I've written before about how I made it out of school without encountering a lot of the classics. One such book is "Jane Eyre." In fact, I had never read any of the Brontes until I read Charlotte's novel. I wonder if I can possibly express to you how deeply I got in to this book. I followed the characters. I was Jane. I loved Rochester. I was fully present in this novel and could barely put it down. But reflecting on it made me think about the appeal of the classics. What is the draw of the literary canon? Is it that these books are all just "that good" and have managed to stand the test of time? I rather doubt this as "good" is really subjective and I've read a great deal about how "Jane Eyre" is not a technically good novel (we don't have to go into why I disagree with that, do we?). I have a feeling that the more true answer lies in the canonical books as cultural touchtones.

Reading a book like "Jane Eyre" would be enjoyable in a vacuum. It is a good book on its own terms but more than that (for me, anyway) is being able to stake my claim in the novel's cultural landscape. I don't find that I get the same satisfaction in reading modern "it" novels as I do from completing a classic. I'm not as interested in the discussion surrounding the current ubiquitous titles. I wonder why that could be? I imagine it must have something to do with the history of the discourse. The classics have years of study and written response to them.

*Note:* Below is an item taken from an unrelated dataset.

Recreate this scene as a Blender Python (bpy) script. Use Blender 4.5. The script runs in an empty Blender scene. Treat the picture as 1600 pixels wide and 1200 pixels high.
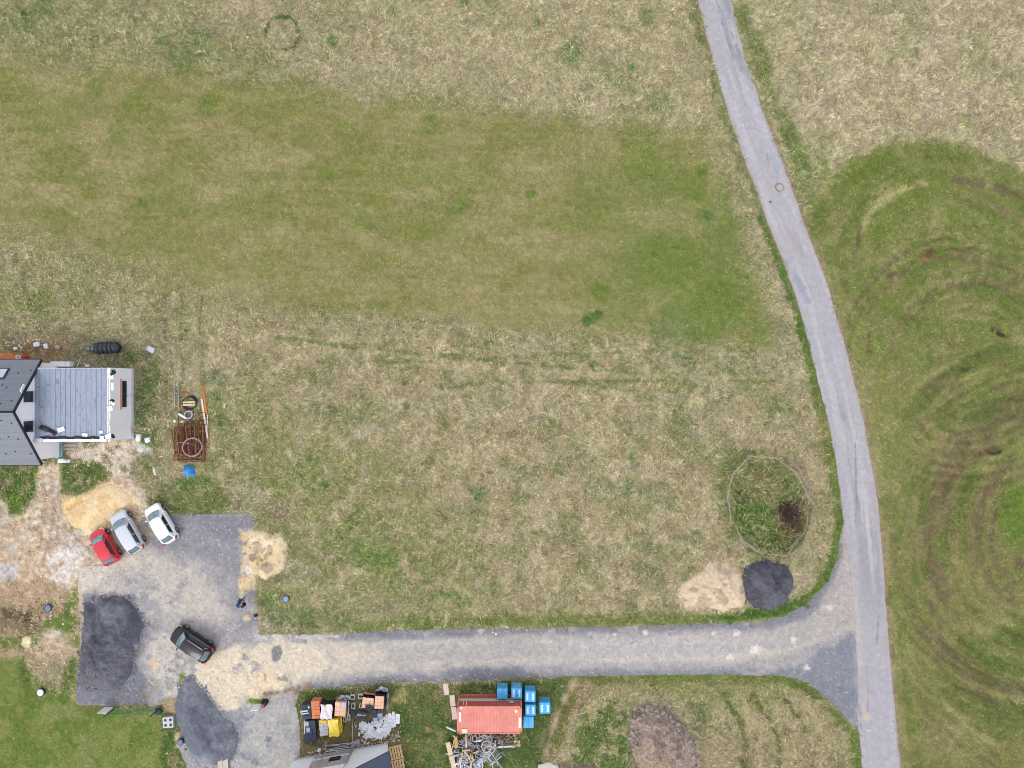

One way in which the classics have a cultural leg up on the front list is in parallel texts. I mentioned "Jane Eyre" specifically not only because I enjoyed it but also because I read it along with Jean Rhys 1966 novel "Wide Sargasso Sea." Rhys' novel is a modern response to Bronte's and tells the story of the other Mrs. Rochester. A direct literary response like this will not be found for a current popular title (books tend to take a while to write and such) and it can add so much to the earlier work. "Wide Sargasso Sea" is a feminist, anti-colonial look into Jane Eyre's world and it will make you look at the characters within an entirely different light. A close reading of a text will give you a look at the characters but to have someone else rearrange and re-imagine them can open doors of understanding that may have previously been closed. I definitely felt that way about these two novels (though nothing could put a damper on my irrational, romantic love of Rochester ... I admitted it was irrational!).

Flavorwire recently put together a list of 11 parallel texts that's worth checking out. Many of these have been added to my TBR pile. Anyone interested in taking over my bookstore duties? I just want to stay home and read this summer!